The Covenant in Israel was a call to the vocation of every individual, high and humble alike, and hence a call to the vocation of society in general as well, and to the quality of its works. It was a Tradition embroiled in the life, loves and sins of all people everywhere and was strongly organisational, authoritative and liturgical (meaning that it catered in its acts and life of prayer for the mass of the people to whom it addressed itself). Israel was a religion of the whole people, not of an elite. It cared for the doings of daily life (Mic. 6:8). Like a family with simple loves and noisy arguments, it was obsessed with the waywardness of prodigal sons, and as intent on their repentance (cf Joel 2:12–13).

The Psalms too bear the psychological stamp of man’s abiding divine friendship, and wisdom beyond the ordinary. David’s experience of God knows the anguish of betrayal and despair, but through it all hope and strength prevail (cf Ps. 50: 1ff).

The   Faith   of   Israel   was of a God who cared and intervened in the toils of material daily life: wisdom out of this world that sanctifies the ordinary. It was a Faith that affirmed a message, and an authority that taught first before seeking further understanding. God was other than his creation, but sought the friendship of man as pure gift to his creature (Gen. 2:8; 3:8) Morality proceeded from this divine friendship and from this very life-law built into the nature of man by his Maker.

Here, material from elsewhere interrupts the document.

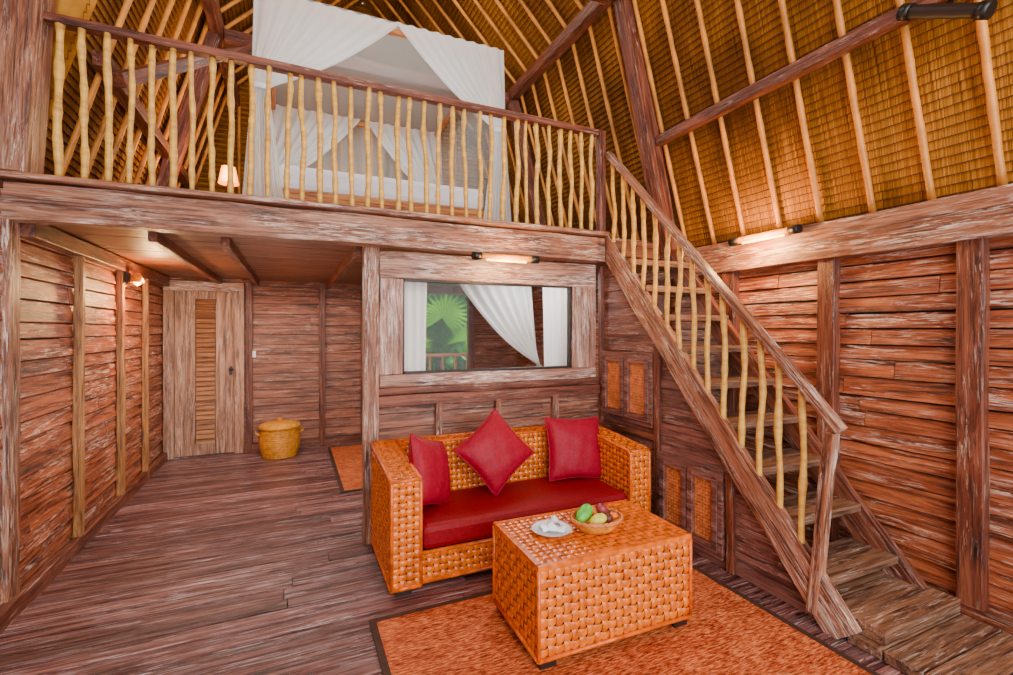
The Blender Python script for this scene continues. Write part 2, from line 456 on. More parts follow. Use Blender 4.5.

The Promise of the Messiah

No development in Hebrew Faith proved more key, more determinative of Jewish character and religious outlook than the promise of the Messiah. The whisper of “one who was to come” from the earliest days of the Covenant grew into a deep chorus of religious fervour in the years building up to the birth of Jesus

Each generation of Israelites grew the vision of the Messiah through the promptings of a newer and nobler vision by God in the heart of priest and prophet, and in the experienced faith and worship of the whole Jewish community. In the end, God’s masterpiece of preparation was the Virgin of Nazareth.

Her child was the Messiah, the desired of all the ages. As the sinless vessel of God’s entire plan for humanity, she gave her soul and her body – her whole humanity and entire self over to God to serve his designs. God needed the womb of a woman in the one, true line of his Chosen People. Her Jewishness was as important as her humanity – it was all part of the one wisdom of God finding its fulfilment in space and time. Yet her work for God in Jesus was a truly catholic work. It would continue on in application to all peoples in every generation throughout the world through the Church, the new Israel. In Mary the Word became flesh (Jn. 1:14), fully human and fully divine. In the words of the elderly Simeon over the Christ child are Jewishness and Catholicity truly and beautifully combined. Past, present and future come together in a hymn inspired by the Prince of Peace:

“At last, all-powerful Master, you give leave to your servant to go in peace, just as you promised; because my eyes have seen the salvation which you have prepared for all the nations to see, a light to enlighten the pagans and the glory of your people Israel” (Lk. 2:29–32).